Financial asset is a liquid asset that gets its value from a contractual right or ownership claim. Cash, stocks, bonds, mutual funds, and bank deposits are all examples of financial assets. Their value reflects factors of supply and demand in the marketplace in which they trade.
Financial assets help the flow of money. They transfer funds from people who have excess funds to those who need funds, whether that be individuals, companies, or even the government. Financial assets are a promise or claim on future cash.
Is Labor a Valuable Asset?
Labor can be considered a valuable asset depending on the perspective. Labor expenses appear on the balance sheet as well as an item on the profit and loss statement. Labor falls under a current liability account, a work in progress and as a capitalized expense.

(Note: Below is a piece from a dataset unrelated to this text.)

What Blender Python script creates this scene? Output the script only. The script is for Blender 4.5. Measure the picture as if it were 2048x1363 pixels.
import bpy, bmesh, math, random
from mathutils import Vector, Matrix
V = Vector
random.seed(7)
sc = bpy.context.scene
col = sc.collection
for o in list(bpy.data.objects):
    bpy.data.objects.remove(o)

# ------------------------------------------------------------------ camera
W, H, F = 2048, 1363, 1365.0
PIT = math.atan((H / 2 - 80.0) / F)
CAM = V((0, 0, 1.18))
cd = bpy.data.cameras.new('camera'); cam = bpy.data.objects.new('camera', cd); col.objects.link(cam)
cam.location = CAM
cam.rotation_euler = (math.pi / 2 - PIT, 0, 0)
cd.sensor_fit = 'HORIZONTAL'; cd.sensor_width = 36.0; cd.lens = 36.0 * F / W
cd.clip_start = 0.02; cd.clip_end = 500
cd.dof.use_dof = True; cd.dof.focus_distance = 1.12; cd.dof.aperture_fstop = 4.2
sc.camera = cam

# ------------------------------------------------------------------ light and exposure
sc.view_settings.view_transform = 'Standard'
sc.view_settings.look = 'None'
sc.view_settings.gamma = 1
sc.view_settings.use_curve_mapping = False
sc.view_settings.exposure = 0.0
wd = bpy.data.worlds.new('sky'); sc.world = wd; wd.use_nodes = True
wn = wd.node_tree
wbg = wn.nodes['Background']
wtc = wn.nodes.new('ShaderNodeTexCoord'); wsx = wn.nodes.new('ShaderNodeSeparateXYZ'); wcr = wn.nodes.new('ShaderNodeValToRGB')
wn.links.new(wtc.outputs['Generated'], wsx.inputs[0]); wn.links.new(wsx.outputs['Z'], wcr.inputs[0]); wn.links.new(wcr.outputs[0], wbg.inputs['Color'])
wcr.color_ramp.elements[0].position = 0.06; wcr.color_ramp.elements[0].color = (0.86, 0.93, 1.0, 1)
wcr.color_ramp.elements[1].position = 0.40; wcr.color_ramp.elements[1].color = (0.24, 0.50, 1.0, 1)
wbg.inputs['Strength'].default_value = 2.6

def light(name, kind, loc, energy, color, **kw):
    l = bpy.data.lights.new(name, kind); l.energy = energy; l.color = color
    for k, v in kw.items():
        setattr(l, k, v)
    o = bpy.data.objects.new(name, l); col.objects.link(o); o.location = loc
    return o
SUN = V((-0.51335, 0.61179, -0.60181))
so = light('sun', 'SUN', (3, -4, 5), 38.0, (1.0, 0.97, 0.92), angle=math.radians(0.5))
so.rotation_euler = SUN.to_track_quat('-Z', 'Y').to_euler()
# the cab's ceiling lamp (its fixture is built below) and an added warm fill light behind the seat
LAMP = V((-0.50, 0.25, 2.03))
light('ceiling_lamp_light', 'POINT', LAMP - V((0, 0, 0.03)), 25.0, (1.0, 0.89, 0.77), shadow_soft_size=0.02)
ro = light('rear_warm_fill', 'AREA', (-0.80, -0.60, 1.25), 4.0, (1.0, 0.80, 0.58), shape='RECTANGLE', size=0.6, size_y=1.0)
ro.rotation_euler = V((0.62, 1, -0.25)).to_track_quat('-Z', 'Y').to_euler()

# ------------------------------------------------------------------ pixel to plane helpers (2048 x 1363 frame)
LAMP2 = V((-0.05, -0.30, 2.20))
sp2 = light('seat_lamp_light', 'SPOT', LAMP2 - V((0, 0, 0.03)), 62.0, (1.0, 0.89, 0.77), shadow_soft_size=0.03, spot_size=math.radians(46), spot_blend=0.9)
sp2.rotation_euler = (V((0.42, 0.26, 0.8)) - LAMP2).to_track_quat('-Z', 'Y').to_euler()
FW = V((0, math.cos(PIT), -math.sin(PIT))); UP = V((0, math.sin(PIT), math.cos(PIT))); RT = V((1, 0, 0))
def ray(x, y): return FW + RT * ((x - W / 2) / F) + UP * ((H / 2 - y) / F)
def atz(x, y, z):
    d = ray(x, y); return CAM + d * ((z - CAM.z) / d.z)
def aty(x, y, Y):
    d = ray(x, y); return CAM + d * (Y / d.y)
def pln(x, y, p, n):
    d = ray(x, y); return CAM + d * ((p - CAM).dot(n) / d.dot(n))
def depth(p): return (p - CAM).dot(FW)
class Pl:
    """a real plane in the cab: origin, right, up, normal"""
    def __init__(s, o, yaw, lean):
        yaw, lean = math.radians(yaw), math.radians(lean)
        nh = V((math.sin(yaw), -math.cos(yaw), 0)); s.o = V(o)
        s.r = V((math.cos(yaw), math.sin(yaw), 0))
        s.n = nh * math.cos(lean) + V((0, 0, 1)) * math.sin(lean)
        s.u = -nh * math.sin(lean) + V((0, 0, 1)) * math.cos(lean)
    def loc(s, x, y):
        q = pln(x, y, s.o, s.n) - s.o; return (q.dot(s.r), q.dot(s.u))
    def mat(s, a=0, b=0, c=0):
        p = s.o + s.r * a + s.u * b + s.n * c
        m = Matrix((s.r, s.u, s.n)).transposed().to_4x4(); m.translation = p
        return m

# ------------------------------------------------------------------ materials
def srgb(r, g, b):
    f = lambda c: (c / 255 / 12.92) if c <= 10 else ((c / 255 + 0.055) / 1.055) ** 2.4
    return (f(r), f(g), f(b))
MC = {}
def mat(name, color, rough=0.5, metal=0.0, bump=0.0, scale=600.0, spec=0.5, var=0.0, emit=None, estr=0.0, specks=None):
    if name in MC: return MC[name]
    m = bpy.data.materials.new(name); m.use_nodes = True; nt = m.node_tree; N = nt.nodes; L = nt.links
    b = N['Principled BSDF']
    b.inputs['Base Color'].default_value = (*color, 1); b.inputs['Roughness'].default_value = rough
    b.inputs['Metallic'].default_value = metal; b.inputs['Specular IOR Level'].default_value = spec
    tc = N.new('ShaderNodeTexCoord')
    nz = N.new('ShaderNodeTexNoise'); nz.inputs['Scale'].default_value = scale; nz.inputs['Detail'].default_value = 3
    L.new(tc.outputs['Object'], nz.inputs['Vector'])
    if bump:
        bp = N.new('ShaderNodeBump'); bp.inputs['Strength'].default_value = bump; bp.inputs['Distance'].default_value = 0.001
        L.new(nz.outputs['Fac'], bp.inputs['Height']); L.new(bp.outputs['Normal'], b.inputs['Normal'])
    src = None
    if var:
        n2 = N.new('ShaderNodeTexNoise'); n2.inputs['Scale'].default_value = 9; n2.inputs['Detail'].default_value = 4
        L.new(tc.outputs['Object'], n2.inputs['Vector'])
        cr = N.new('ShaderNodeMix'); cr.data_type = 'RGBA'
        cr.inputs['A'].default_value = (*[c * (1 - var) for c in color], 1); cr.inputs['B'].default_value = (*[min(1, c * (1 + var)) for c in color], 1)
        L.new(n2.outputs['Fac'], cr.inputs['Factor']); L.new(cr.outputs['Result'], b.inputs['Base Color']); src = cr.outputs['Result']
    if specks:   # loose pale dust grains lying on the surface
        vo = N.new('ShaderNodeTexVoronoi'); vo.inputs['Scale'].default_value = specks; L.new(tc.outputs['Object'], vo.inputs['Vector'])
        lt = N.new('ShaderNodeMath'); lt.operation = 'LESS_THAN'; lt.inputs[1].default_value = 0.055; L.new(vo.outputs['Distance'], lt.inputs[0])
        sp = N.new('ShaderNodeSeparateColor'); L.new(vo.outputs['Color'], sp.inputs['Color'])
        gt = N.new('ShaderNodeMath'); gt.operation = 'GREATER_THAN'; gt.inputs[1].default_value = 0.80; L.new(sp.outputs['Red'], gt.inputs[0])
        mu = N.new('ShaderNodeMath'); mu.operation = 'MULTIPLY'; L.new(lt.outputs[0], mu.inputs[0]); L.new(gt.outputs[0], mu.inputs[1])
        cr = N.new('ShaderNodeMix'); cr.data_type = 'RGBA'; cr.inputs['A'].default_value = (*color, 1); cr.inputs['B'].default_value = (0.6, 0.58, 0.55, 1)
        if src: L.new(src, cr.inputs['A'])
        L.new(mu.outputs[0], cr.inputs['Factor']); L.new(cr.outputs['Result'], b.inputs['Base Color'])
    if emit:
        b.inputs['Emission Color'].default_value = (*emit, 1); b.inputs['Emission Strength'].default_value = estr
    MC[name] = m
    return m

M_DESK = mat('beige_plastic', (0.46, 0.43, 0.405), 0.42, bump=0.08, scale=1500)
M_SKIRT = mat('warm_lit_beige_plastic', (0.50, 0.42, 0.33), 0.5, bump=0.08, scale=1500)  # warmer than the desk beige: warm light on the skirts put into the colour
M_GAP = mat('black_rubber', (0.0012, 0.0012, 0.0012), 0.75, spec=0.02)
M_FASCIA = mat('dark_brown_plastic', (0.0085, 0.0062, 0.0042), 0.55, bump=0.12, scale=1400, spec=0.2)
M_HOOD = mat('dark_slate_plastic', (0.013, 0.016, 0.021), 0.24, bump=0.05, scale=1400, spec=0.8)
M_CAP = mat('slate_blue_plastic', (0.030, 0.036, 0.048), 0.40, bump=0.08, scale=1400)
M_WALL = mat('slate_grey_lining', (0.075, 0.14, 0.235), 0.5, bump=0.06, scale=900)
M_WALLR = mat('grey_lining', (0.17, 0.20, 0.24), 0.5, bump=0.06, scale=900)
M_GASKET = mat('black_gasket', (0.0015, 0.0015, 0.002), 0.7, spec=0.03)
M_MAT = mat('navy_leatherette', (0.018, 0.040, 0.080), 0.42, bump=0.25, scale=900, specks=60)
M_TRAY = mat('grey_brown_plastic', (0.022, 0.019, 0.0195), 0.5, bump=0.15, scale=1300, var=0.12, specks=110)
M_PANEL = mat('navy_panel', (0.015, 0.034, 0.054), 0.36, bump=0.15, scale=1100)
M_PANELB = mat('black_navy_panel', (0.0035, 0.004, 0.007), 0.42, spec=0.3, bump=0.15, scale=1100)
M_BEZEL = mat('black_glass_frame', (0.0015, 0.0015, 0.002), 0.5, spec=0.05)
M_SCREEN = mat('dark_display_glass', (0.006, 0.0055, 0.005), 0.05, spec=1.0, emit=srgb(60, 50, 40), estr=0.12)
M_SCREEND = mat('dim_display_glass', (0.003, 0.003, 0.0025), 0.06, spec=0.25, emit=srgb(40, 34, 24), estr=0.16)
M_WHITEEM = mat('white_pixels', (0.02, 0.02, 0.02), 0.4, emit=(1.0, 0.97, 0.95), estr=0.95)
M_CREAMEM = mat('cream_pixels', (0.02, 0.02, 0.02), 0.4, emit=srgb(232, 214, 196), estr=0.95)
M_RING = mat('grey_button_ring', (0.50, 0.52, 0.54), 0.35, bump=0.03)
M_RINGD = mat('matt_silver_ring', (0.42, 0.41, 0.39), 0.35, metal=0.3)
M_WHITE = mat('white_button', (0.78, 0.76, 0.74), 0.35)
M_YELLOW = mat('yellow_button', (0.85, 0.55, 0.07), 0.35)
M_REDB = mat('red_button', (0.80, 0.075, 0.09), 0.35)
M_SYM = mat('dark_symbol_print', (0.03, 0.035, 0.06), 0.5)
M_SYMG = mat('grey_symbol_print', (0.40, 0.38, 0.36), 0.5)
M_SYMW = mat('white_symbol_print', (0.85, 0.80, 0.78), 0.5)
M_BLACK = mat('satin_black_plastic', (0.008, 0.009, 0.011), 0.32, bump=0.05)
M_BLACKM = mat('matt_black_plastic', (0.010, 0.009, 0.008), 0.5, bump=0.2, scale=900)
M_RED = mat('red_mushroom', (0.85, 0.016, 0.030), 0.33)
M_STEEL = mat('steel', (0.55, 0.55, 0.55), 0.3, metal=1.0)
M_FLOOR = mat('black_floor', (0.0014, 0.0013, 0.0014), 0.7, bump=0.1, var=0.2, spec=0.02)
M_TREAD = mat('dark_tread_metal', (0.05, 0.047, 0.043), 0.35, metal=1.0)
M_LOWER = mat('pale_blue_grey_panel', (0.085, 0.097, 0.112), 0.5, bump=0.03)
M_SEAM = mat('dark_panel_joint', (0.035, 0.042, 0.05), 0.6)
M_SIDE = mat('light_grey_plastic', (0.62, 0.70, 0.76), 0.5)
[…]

Wages payable are the current liability account that holds salaries waiting to be paid, usually at the end of the month. Employees’ salaries are labor costs that must be considered as a part of the raw materials’ transformation. The labor costs are included as part of the inventory asset on the balance sheet in an account called Works in Progress.
Capitalized labor expenses is an independent concept from works in progress and wage payable. Capitalized labor refers to the way in which labor that produces long-term assets can be capitalized on the balance sheet, meaning the current period’s book record of labor is only a portion of the total value created in the current period.